Il reclutamento avveniva sui social network, attraverso piattaforme digitali, ma principalmente nel corso di eventi in presenza e in grande stile presso strutture molto appariscenti e famose come palasport e aree meeting di grandi alberghi, ubicati nei principali capoluoghi e della capitale. Nel corso di tali incontri i vertici descrivevano il proprio successo e quello degli “ambassador”, soggetti che da zero e in poco tempo erano riusciti a scalare la struttura arrivandone all’apice, delineando e descrivendo le metodologie di ricerca di nuovi “adepti” e i risultati economici cui, di conseguenza, era possibile giungere.
Centrale per le indagini è stata la decodificazione del “piano incentivi”, che delineava tutte le varie tipologie di provvigioni riconosciute. L’approfondita analisi della documentazione acquisita e le informazioni raccolte hanno permesso scoprire le connotazioni, allo stato valutate illecite, sottese al complesso piano di incentivi con il quale venivano calcolate le provvigioni, che si sono dimostrate principalmente interconnesse all’attività di affiliazione di nuovi adepti, rispetto a quanto riconosciuto per la vendita di prodotti, che risultavano essere secondari o ininfluenti.
La pericolosità sociale della condotta è emersa anche con riguardo alla gestione che i promoter sponsorizzatori («enroller»), in qualità di uplink leader, avevano dei soggetti arruolati nella propria “down line”; in conseguenza di ciò i primi determinavano le fortune dei propri iniziati decidendone le sorti nella scalata nel ranking aziendale e, conseguentemente, determinandone quelle finanziarie.
La società non aveva strutture operative in Italia, il suo core business – ossia le vendite di prodotti – veniva realizzato esclusivamente dagli incaricati alle vendite che erano, nel contempo, essi stessi clienti.
La connotazione illecita della struttura di vendita promossa e realizzata dagli indagati fa sì che questi siano stati indagati per la contravvenzione in argomento.
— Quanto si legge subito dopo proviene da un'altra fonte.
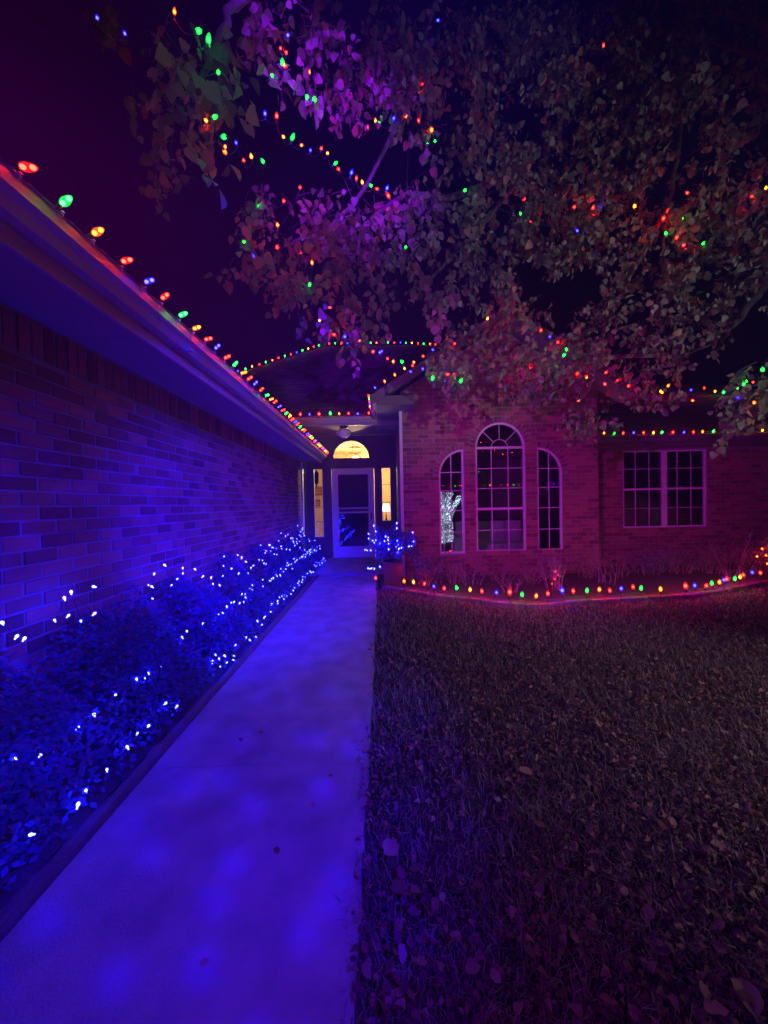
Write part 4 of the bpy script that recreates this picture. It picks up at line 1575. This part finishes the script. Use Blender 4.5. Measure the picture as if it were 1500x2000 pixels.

Conseguentemente, le provvigioni percepite sono state considerate dal GIP profitto del reato per il quale è stato emesso il provvedimento.
Le operazioni sono in corso con la collaborazione di altri 5 reparti del Corpo che stanno operando simultaneamente su parte del territorio nazionale.
La commercializzazione dei prodotti da parte della società indagata è stata anche oggetto di servizi giornalistici da parte di noti programmi televisivi trasmessi su network nazionali.